North Carolina gas stations are still seeing one of the highest outage rates in the Southeast as the region struggles to keep up with demand following a cyberattack on Colonial Pipeline Co. earlier this month. Bloomberg reported that the company paid almost $5 million to an Eastern European hacker group that carried out the attack.

Gov. Roy Cooper last week attributed the shortages largely to “panic buying” at the pump, saying in a press release it would take several days for fuel tankers to move supplies of gasoline to stations across the state after Colonial restarted operations Wednesday.

In the meantime, Cooper urged North Carolina residents to not to fuel up unless it was absolutely necessary and to cut down on driving where possible.

De Haan last week predicted about “7 to 14 days of headaches” for North Carolina drivers before things return to normal, The News & Observer reported.

As of Sunday morning, De Haan said GasBuddy data showed nearly 13,000 gas stations out of fuel in the Southeast, a number likely to increase early in the week.

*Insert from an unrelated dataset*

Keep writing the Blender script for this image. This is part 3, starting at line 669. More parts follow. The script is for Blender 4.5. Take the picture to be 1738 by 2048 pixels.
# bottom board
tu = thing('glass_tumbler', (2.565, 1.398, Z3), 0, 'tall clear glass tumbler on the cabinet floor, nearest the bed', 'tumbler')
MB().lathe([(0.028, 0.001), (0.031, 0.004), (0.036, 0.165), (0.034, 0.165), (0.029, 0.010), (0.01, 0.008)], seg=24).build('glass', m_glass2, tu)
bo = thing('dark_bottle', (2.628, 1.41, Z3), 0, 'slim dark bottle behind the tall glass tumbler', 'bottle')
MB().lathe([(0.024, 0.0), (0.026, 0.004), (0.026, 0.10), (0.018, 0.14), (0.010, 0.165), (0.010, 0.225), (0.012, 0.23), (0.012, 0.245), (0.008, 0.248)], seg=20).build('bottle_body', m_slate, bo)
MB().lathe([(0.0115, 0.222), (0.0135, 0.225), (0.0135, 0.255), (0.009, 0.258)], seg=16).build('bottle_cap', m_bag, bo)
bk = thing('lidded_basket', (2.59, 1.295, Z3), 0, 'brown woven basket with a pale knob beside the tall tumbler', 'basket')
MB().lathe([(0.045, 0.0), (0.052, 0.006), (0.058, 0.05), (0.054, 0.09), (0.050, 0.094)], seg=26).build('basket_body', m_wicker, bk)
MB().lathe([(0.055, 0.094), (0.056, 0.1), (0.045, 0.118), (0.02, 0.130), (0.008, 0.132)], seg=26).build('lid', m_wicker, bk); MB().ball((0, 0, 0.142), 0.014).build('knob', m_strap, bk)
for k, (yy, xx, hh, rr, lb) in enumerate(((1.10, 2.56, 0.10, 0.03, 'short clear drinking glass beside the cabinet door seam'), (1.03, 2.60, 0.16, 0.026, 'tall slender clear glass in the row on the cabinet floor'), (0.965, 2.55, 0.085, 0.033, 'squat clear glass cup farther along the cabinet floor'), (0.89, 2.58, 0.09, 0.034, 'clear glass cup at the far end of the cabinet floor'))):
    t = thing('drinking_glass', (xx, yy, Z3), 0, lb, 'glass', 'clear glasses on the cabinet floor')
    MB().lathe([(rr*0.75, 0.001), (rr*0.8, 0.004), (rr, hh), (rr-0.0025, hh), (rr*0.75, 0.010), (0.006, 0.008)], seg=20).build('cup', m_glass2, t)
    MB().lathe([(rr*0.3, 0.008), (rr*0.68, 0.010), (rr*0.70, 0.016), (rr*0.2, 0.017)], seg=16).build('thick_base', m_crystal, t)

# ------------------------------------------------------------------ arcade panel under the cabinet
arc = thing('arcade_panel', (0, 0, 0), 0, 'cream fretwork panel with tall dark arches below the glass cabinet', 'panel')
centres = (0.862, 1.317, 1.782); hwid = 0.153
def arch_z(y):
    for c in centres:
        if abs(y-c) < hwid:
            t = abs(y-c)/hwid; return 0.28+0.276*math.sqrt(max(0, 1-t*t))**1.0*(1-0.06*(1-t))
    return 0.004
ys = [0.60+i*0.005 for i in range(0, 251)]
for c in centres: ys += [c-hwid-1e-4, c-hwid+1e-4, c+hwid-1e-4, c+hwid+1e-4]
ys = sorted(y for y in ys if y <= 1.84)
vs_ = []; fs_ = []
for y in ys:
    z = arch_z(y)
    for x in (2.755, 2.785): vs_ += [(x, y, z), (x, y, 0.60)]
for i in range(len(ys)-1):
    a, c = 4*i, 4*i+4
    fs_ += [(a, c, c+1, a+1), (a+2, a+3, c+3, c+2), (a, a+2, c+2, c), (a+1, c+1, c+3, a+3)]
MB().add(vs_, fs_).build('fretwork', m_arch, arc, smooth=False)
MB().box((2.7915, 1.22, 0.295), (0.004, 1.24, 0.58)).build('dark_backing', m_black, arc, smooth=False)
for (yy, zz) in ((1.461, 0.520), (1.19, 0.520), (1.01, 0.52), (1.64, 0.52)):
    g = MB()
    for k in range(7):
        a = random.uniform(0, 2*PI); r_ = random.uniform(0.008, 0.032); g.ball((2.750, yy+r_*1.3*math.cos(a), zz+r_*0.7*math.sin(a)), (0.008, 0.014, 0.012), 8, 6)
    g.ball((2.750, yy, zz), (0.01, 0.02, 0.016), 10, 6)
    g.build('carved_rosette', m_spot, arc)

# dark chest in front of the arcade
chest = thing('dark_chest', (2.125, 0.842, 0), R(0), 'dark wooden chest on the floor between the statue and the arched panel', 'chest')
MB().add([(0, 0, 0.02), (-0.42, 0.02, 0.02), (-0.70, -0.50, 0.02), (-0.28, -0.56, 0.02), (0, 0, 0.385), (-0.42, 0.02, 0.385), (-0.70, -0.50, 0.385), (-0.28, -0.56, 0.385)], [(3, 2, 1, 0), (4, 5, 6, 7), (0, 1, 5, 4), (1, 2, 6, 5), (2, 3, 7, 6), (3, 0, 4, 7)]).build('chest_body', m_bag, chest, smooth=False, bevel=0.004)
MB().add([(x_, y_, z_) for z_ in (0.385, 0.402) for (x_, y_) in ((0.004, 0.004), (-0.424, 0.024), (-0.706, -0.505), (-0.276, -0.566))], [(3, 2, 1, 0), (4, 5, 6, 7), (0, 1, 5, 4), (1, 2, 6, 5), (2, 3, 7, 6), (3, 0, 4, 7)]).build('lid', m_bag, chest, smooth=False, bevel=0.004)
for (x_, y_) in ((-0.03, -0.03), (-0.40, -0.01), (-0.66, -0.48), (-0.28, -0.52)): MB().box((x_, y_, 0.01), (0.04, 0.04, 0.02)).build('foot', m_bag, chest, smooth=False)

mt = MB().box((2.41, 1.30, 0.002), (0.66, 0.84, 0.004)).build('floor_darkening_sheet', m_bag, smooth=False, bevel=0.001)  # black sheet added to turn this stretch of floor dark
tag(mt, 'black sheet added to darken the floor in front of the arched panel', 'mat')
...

“Current trends indicate overnight improvements in the morning that partially erode as the day wears on with outages then rising again towards midnight,” De Haan tweeted Sunday morning. “Again highlighting that it will take time to chisel away at outages.”

Drivers can search GasBuddy’s tracking app — available at tracker.gasbuddy.com — to see which gas stations in their area still have fuel.